**WHAT IS EXPECTED**. Only the lines from the one containing "Write the bpy" through the one containing "SC = bpy.context.scene" are wanted. Give them again exactly, both ends included.

**DATA EXTRACT**.
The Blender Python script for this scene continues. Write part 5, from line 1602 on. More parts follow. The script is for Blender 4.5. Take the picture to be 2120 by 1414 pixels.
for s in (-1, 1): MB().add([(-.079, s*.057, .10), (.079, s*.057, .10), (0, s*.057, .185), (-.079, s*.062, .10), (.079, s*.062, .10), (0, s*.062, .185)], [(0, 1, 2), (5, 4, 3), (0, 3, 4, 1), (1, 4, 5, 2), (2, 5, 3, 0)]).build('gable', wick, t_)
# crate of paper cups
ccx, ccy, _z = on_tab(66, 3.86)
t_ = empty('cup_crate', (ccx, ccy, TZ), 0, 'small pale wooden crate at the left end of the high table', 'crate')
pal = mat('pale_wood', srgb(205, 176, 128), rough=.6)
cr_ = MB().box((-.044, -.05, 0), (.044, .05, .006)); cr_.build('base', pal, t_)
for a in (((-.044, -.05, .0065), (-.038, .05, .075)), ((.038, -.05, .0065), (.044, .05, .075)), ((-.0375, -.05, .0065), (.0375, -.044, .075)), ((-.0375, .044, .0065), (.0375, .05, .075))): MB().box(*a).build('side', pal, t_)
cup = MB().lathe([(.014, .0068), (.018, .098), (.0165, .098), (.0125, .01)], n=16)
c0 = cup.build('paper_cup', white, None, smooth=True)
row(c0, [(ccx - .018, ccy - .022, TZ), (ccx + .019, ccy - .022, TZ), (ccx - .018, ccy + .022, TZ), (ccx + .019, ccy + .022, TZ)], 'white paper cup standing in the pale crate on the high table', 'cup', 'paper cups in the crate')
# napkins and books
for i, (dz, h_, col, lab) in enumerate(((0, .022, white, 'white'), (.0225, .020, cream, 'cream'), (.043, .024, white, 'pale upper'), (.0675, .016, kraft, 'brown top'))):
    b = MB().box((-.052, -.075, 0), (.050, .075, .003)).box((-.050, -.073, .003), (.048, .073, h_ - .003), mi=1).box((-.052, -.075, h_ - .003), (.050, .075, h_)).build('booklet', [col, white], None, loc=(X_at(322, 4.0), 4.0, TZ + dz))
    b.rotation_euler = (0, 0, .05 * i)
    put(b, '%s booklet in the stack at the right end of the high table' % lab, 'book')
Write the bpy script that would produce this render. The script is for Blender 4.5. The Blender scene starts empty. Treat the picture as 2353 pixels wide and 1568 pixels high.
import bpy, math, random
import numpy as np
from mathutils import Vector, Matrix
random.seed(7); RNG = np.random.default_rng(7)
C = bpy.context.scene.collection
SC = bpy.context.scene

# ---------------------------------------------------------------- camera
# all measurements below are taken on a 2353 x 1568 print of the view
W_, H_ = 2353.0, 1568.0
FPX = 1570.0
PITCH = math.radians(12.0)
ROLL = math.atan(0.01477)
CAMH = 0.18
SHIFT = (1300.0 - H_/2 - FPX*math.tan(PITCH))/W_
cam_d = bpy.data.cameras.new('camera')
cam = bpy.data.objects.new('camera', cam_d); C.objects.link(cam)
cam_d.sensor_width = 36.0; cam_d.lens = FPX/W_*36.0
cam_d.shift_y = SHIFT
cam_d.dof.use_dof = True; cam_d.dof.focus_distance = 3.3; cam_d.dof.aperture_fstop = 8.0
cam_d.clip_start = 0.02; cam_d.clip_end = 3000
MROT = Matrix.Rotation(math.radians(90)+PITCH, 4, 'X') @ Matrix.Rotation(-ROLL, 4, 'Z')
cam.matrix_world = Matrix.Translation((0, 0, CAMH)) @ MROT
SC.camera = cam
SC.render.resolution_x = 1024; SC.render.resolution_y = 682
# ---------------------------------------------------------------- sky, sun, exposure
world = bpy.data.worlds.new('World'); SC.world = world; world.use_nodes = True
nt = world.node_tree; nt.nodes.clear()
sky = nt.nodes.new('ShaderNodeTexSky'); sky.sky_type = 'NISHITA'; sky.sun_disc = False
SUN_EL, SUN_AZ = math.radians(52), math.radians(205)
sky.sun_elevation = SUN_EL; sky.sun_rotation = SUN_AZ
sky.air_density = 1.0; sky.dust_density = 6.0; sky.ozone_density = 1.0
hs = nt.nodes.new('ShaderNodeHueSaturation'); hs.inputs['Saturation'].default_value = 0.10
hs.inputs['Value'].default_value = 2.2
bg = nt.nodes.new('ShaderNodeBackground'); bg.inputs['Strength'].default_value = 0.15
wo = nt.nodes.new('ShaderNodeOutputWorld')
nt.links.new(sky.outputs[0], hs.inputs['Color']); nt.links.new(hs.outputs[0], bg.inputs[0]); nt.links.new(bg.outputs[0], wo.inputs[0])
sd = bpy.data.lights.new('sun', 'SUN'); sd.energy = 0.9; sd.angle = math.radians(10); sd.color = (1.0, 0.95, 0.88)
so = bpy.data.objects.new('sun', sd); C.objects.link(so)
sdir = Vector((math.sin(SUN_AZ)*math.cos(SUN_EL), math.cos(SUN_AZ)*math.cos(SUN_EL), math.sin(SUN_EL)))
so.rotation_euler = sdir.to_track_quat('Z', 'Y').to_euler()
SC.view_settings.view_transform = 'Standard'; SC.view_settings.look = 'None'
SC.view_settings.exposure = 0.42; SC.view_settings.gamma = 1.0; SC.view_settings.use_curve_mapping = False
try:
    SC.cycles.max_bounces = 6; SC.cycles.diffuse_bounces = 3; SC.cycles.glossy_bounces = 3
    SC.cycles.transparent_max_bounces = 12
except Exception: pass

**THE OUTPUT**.
Write the bpy script that would produce this render. The script is for Blender 4.5. The Blender scene starts empty. Treat the picture as 2353 pixels wide and 1568 pixels high.
import bpy, math, random
import numpy as np
from mathutils import Vector, Matrix
random.seed(7); RNG = np.random.default_rng(7)
C = bpy.context.scene.collection
SC = bpy.context.scene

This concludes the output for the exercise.